* _REQUIREMENT_
Skip pictures in the listing below; copy exactly the lines from the one with "Recreate this scene" through the one with "return m, nt, out", inclusive.

* _MATERIAL PROVIDED_
<<<<
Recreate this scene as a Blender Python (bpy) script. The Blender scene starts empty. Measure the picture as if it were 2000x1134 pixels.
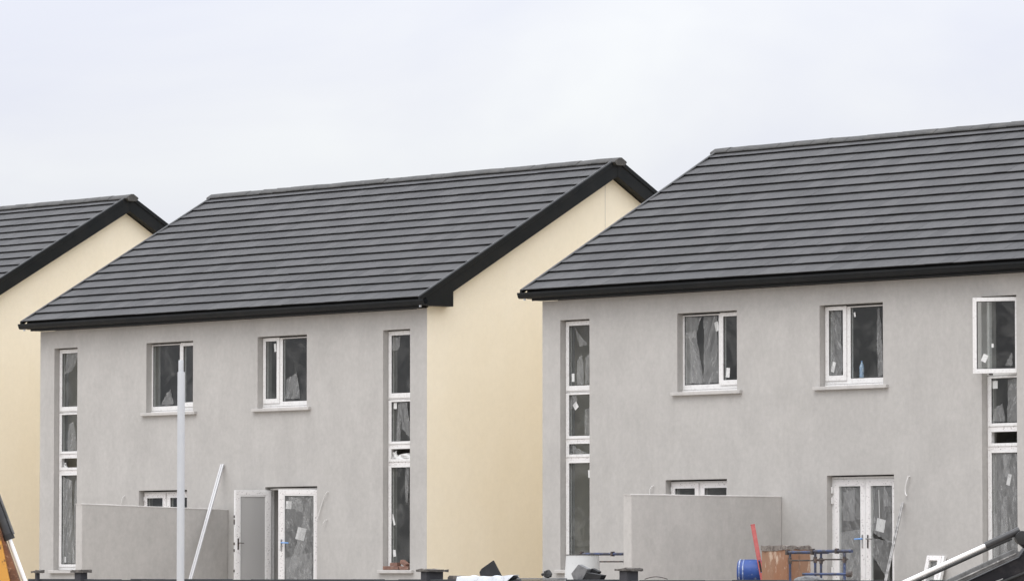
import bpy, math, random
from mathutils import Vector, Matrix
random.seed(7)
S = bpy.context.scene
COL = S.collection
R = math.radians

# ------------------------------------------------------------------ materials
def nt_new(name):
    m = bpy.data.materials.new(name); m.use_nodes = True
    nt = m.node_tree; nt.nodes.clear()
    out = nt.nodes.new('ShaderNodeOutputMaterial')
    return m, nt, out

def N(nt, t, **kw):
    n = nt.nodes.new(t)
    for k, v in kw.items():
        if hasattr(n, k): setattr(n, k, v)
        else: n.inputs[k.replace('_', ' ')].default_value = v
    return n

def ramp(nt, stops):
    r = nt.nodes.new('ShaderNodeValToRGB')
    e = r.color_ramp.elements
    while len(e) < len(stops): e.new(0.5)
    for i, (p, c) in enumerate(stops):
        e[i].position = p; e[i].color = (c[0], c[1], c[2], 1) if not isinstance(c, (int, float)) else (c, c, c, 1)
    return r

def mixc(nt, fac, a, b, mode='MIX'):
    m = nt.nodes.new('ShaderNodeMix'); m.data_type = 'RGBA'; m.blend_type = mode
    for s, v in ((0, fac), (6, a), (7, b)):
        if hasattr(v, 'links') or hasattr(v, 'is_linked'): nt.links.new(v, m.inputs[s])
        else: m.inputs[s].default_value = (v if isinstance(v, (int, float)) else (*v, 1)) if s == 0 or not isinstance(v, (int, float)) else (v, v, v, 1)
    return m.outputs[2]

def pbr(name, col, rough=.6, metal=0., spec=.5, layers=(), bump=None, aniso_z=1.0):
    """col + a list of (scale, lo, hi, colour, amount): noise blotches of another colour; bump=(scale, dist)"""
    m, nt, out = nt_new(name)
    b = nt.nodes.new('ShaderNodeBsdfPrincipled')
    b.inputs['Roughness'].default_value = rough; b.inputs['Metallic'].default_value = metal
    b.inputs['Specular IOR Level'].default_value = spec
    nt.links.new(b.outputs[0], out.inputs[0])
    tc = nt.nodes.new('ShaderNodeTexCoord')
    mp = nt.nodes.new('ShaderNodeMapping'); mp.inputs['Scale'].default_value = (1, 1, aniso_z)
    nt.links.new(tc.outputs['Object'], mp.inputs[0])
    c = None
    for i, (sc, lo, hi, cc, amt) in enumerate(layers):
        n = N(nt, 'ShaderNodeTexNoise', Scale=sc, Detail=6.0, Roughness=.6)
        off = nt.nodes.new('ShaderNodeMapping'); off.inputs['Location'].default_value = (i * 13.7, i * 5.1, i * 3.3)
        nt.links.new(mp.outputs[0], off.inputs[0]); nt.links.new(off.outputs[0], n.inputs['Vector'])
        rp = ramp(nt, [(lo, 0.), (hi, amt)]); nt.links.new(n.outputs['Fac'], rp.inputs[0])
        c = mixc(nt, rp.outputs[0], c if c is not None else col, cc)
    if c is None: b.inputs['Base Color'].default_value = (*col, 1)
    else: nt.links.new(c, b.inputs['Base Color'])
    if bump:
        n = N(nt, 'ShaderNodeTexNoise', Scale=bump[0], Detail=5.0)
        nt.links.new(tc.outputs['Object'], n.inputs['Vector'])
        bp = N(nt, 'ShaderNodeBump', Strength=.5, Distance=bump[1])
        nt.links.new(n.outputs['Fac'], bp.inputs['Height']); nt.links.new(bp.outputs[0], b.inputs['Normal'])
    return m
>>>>
<<<<
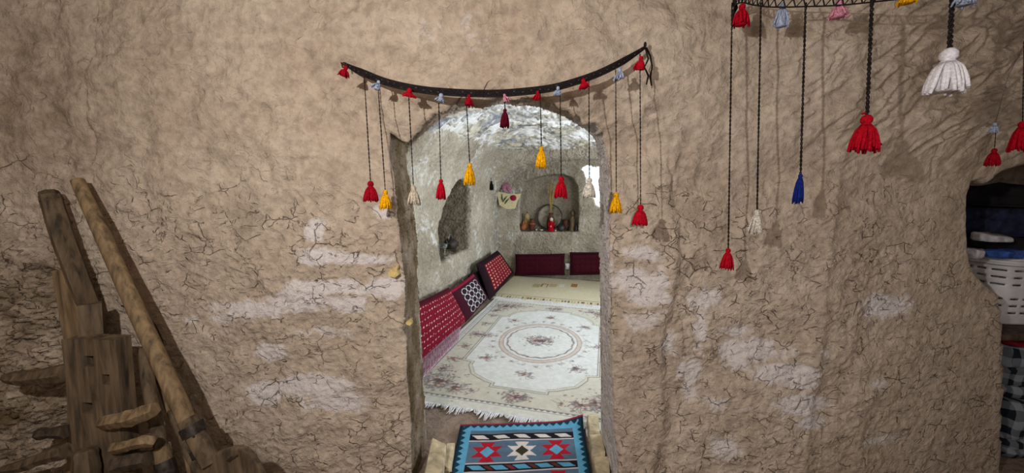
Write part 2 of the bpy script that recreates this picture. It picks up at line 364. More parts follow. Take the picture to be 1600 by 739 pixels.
>>>>
* _CORRECT RESPONSE_
Recreate this scene as a Blender Python (bpy) script. The Blender scene starts empty. Measure the picture as if it were 2000x1134 pixels.
import bpy, math, random
from mathutils import Vector, Matrix
random.seed(7)
S = bpy.context.scene
COL = S.collection
R = math.radians

# ------------------------------------------------------------------ materials
def nt_new(name):
    m = bpy.data.materials.new(name); m.use_nodes = True
    nt = m.node_tree; nt.nodes.clear()
    out = nt.nodes.new('ShaderNodeOutputMaterial')
    return m, nt, out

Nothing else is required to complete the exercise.